● EXERCISE REQUIREMENTS: Copy the data precisely, keeping every character.

● RECORDED DATA:
** begin **

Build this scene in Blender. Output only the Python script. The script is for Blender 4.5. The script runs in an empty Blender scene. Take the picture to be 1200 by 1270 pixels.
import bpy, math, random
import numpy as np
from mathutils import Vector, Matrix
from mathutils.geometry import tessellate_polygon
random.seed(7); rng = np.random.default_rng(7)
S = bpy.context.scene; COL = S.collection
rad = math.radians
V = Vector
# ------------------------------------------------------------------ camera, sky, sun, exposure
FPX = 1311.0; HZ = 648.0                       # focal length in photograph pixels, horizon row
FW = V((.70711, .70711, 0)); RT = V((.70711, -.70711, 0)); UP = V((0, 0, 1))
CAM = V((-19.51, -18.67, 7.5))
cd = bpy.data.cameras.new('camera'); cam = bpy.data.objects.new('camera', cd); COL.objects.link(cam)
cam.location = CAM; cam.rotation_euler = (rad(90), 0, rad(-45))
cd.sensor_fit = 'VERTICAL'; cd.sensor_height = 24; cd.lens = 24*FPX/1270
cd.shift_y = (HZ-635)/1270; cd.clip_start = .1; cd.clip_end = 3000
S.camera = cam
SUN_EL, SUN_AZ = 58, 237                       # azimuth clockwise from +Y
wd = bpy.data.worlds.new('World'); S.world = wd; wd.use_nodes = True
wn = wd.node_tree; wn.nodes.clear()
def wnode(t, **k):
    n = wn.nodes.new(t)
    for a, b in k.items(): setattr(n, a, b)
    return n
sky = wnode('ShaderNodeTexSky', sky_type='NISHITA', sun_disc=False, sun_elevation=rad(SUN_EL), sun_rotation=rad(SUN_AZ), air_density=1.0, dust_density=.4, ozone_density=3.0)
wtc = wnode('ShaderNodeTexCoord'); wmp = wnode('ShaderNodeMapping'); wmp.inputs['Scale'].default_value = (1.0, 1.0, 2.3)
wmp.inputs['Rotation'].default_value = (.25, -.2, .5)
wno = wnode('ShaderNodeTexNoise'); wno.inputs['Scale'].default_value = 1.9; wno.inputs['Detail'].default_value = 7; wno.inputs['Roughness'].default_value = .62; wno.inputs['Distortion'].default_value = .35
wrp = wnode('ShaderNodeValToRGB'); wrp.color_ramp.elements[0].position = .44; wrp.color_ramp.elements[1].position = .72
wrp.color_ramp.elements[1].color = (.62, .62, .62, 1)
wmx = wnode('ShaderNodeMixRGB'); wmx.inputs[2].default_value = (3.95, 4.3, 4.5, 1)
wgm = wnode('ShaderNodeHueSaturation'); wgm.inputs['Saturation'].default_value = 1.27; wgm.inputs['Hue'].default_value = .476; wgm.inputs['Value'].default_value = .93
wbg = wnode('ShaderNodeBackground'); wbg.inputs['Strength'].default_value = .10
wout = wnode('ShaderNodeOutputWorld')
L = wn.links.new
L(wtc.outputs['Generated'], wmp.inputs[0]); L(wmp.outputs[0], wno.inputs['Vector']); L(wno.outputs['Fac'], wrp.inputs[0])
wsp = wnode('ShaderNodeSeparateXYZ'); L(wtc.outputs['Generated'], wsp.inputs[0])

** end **

● TASK RESPONSE:
Build this scene in Blender. Output only the Python script. The script is for Blender 4.5. The script runs in an empty Blender scene. Take the picture to be 1200 by 1270 pixels.
import bpy, math, random
import numpy as np
from mathutils import Vector, Matrix
from mathutils.geometry import tessellate_polygon
random.seed(7); rng = np.random.default_rng(7)
S = bpy.context.scene; COL = S.collection
rad = math.radians
V = Vector
# ------------------------------------------------------------------ camera, sky, sun, exposure
FPX = 1311.0; HZ = 648.0                       # focal length in photograph pixels, horizon row
FW = V((.70711, .70711, 0)); RT = V((.70711, -.70711, 0)); UP = V((0, 0, 1))
CAM = V((-19.51, -18.67, 7.5))
cd = bpy.data.cameras.new('camera'); cam = bpy.data.objects.new('camera', cd); COL.objects.link(cam)
cam.location = CAM; cam.rotation_euler = (rad(90), 0, rad(-45))
cd.sensor_fit = 'VERTICAL'; cd.sensor_height = 24; cd.lens = 24*FPX/1270
cd.shift_y = (HZ-635)/1270; cd.clip_start = .1; cd.clip_end = 3000
S.camera = cam
SUN_EL, SUN_AZ = 58, 237                       # azimuth clockwise from +Y
wd = bpy.data.worlds.new('World'); S.world = wd; wd.use_nodes = True
wn = wd.node_tree; wn.nodes.clear()
def wnode(t, **k):
    n = wn.nodes.new(t)
    for a, b in k.items(): setattr(n, a, b)
    return n
sky = wnode('ShaderNodeTexSky', sky_type='NISHITA', sun_disc=False, sun_elevation=rad(SUN_EL), sun_rotation=rad(SUN_AZ), air_density=1.0, dust_density=.4, ozone_density=3.0)
wtc = wnode('ShaderNodeTexCoord'); wmp = wnode('ShaderNodeMapping'); wmp.inputs['Scale'].default_value = (1.0, 1.0, 2.3)
wmp.inputs['Rotation'].default_value = (.25, -.2, .5)
wno = wnode('ShaderNodeTexNoise'); wno.inputs['Scale'].default_value = 1.9; wno.inputs['Detail'].default_value = 7; wno.inputs['Roughness'].default_value = .62; wno.inputs['Distortion'].default_value = .35
wrp = wnode('ShaderNodeValToRGB'); wrp.color_ramp.elements[0].position = .44; wrp.color_ramp.elements[1].position = .72
wrp.color_ramp.elements[1].color = (.62, .62, .62, 1)
wmx = wnode('ShaderNodeMixRGB'); wmx.inputs[2].default_value = (3.95, 4.3, 4.5, 1)
wgm = wnode('ShaderNodeHueSaturation'); wgm.inputs['Saturation'].default_value = 1.27; wgm.inputs['Hue'].default_value = .476; wgm.inputs['Value'].default_value = .93
wbg = wnode('ShaderNodeBackground'); wbg.inputs['Strength'].default_value = .10
wout = wnode('ShaderNodeOutputWorld')
L = wn.links.new
L(wtc.outputs['Generated'], wmp.inputs[0]); L(wmp.outputs[0], wno.inputs['Vector']); L(wno.outputs['Fac'], wrp.inputs[0])
wsp = wnode('ShaderNodeSeparateXYZ'); L(wtc.outputs['Generated'], wsp.inputs[0])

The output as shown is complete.